Sunday, 15 January 2012

A Little Penang History

Penang did not suffer under colonialism in the same way as Melaka. It was never invaded by the Portuguese or Dutch and the British snuck in without causing alarm.

Neolithic people lived on the island of Penang, 5,000 years ago, not many, but the island was continuously inhabited by a few people up until the eighteenth century, when Arabs, Japanese, Jews, Armenians and Europeans all decided to come and live here. Syed Sheriff Tengku Syed Hussein Al-Aidid, an Arab from Acheh (Sumatra), one of the wealthiest Arab spice traders, built the Lebuh Acheh mosque in 1808 and allocated land and houses for the Muslim community. He encouraged Moslem traders from all over the Malay archipelago to join his entrepreneurial community in Acheen Street in Penang.

The Europeans grew spices in large plantations, employing people from Java and from India. The Javanese came to Penang in the early nineteenth century and gradually over time assimilated into Malay culture and religion. Refugees continue to arrive today, stealthily, by night, in overfilled boats. They are not particularly discouraged by the Malaysian government, who welcome the opportunity to increase the proportion of Muslims in Malaysia. Burmese refugees are not welcomed with open arms since a) they do not look like Malays and b) they are not Muslim.

The Siamese invaded Kedah in 1821and also came peacefully to Penang to trade and farm.
Indians migrated to Penang, where they traded and lent money.

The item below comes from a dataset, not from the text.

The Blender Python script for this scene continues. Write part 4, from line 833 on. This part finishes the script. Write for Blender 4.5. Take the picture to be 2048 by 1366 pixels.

The first wave of Chinese were traders who came to Penang in the late eighteenth century, married Malays, giving rise to the Baba Nyonya (Chinese/Malay) community. Their religion was a fusion of Tao/Confusion/ Buddhist and they spoke a fusion of Chinese, Eglish and Malay. They traded with South China, South Siam, Burma and the North and West Malay states of Kedah, Perak, Selangor as well as Sumatra.

The second wave of Chinese came in the mid nineteenth century, as indentured coolies, free labourers, traders and artisans. Rich Chinese merchants had opulent country mansions, sent their children to school in Britain or China and chose to marry among themselves, occasionally improving the breeding stock by acquiring a brilliant son-in-law from a poor background.

Today the Nyonya are becoming assimilated into the modern Malay Chinese.

The Malays came from Kedah, Sumatra and southern Thailand. They were fishermen and boat builders. The current government is Malay, so Malays work in the civil service.

The East India Company, set up in 1600 to develop Asian markets for Lancashire woolen products, was focussed mainly on India but by the eighteenth century, when they realised that the Malay peninsular had tin, they became interested in Malaya. Francis Light arrived in India in the mid 1760s, later moving to Phuket, where he set up an East India Company base for trade between India and Siam. Fluent in Siam and Malay, it was he who managed to persuade the Sultan of Penang to let the British occupy Penang temporarily, in exchange for military protection. Of course the British didn't leave. In 1800 the East India Company agreed to pay an annual fee of 10,000 dollars to his Majesty the Sultan Dhiauddin Mukarram Shah II of Penang.

According the the museum in Penang, the British never signed a treaty or agreement with the Sultan of Penang. The Sultan, afraid of the Burmese and Siamese, who were making threatening noises towards Penang, was swayed by the dulcet tones of Francis Light.